> GIVEN DATA
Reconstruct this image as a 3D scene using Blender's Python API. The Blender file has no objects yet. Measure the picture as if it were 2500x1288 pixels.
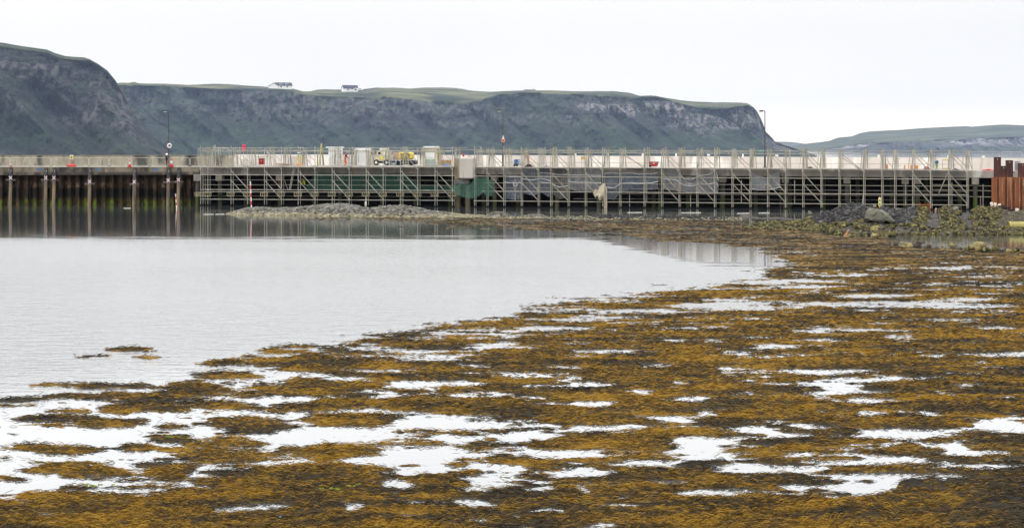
import bpy, math, random
import numpy as np
from mathutils import Vector, Matrix, Euler
random.seed(11); RNG = np.random.default_rng(11)
S = bpy.context.scene
C = S.collection
R = math.radians

# ------------------------------------------------------------------ camera
CH = 6.7            # camera height over the water, metres
FP = 5000.0         # focal length in pixels of the 2500 px wide photograph
HX, HY = 1250.0, 360.0
cam = bpy.data.cameras.new('camera'); camo = bpy.data.objects.new('camera', cam); C.objects.link(camo)
camo.location = (0, 0, CH); camo.rotation_euler = (R(90), 0, 0)
cam.sensor_width = 36; cam.lens = FP / 2500 * 36
cam.shift_y = -(644 - HY) / 2500
cam.clip_start = 0.5; cam.clip_end = 30000
S.camera = camo
# ------------------------------------------------------------------ world, sun, exposure
SUN_EL, SUN_AZ = R(42), R(-38)      # sun high on the left, behind thin cloud
w = bpy.data.worlds.new('World'); S.world = w; w.use_nodes = True
nt = w.node_tree; nt.nodes.clear()
def wn(t, **k):
    n = nt.nodes.new(t)
    for a, b in k.items(): setattr(n, a, b)
    return n
wo = wn('ShaderNodeOutputWorld'); bg = wn('ShaderNodeBackground'); sky = wn('ShaderNodeTexSky', sky_type='NISHITA', sun_disc=False)
sky.sun_elevation = SUN_EL; sky.sun_rotation = SUN_AZ; sky.air_density = 1.5; sky.dust_density = 3
geo = wn('ShaderNodeTexCoord'); sep = wn('ShaderNodeSeparateXYZ'); nt.links.new(geo.outputs['Generated'], sep.inputs[0])
ramp = wn('ShaderNodeValToRGB'); nt.links.new(sep.outputs['Z'], ramp.inputs[0])
cr = ramp.color_ramp; cr.interpolation = 'EASE'
def stop(p, v, tint=(1, 1, 1)):
    e = cr.elements.new(p); e.color = (v * tint[0], v * tint[1], v * tint[2], 1)
cr.elements[0].position = 0; cr.elements[0].color = (.40, .345, .27, 1)
cr.elements[1].position = 1; cr.elements[1].color = (.50, .51, .52, 1)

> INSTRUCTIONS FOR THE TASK
Only the count is needed: the number of lines in the data that include the word "scene".

> FINISHED TASK
2